Not having a full band also works better without a setlist, anyway.
“I never know what I’m gonna do and people start hollering out things,” he says. “If you had four or five pieces on stage, and all a sudden you wanna do a tune like ‘Willie and Laura Mae Jones,’ [the band is] really gonna have to know the chords.”
The two-piece guitar-drummer approach might remind younger listeners of other groups. After a big festival gig in Melbourne, Australia, a few years back, a young woman, accompanied by a young man, approached him after his set.
“She said, ‘We do what you just did on stage, you and your drummer. This is my brother and we’re the White Stripes’.”
White says he feels a kinship with his fellow Whites, even though their musical origins are different. “It’s raw, I like [the White Stripes] on stage. They’re not down in the swamps, but they are raw.”
White grew up the swamplands of northern Louisiana, the son of a cotton farmer, and he’s maintained a rural identity and affection for the woods throughout his life. He first started writing songs after he heard Bobby Gentry’s “Ode To Billie Joe,” in Corpus Christi, Texas, while he was working the club circuit as a blues guitarist and singer.
“Man, that is so real, I am Billie Joe. I know that life,” he thought about Gentry’s anthem. “If I ever write anything, I’ll write about what I know and it will be real,” White resolved.
Within a short while, he had penned two classics, “Polk Salad Annie” and “Rainy Night In Georgia.” Both told vivid stories that were true to him. His mother had fed him polk, which grew around the cotton fields near his home, and he’d spent time in Georgia with his sister, staying inside to practice guitar when it rained.
Now, at age 67, White has again drawn on what’s real to him for a new album called Shine. The album deals with themes like childhood nostalgia, age, and alienation. On “Long Way From The River,” the singer feels out of sorts in cosmopolitan Paris, France. On “All,” he sings of a youthful lover and pictures her jumping into the river, though he says the song is an amalgamation of memories.

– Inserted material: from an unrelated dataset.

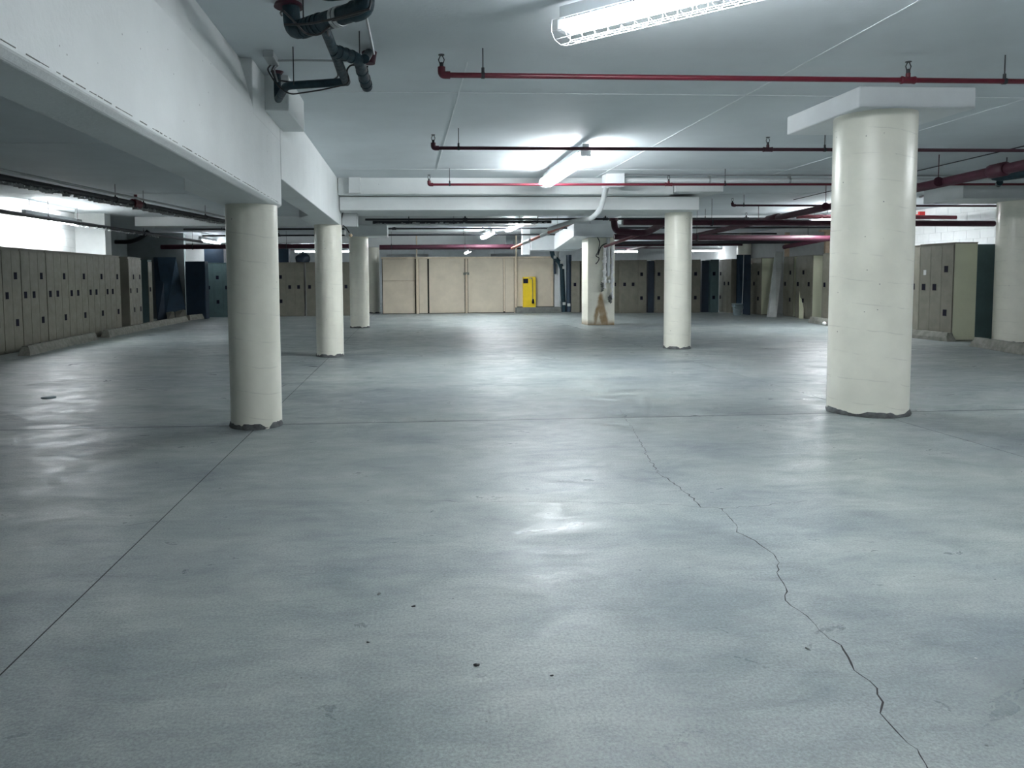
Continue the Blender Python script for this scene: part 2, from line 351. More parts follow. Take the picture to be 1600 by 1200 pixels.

In the song’s chorus, he sings, “I walk these rooms late at night/Trying to place the call/I can still hear your footsteps/Echoing down the trail home.”
On Shine’s most beautiful song, the final track “A Place To Watch The Sun Go Down,” White vividly describes the place where he builds a fire, plays guitar and works on songs each evening at home.
The feeling behind the song “Roll Train Roll,” White says, is about freedom. “At a certain time in your life, sometimes you just need to move,” he explains of the song’s refrain, “I don’t care where it’s going/ I just need to ride.”
Fittingly, for a man alternately content to make a fire and watch the sun go down or to play the audience’s requests night after night, White is heading out on a tour of the Southeast and Midwest to promote Shine over the next few weeks.
On the first show of the tour, in Nashville, the woman who had earlier snapped photos, gets up close again and whispers something to White. He nods his head, smiles, and he and the drummer launch into “Willie and Laura Mae Jones.”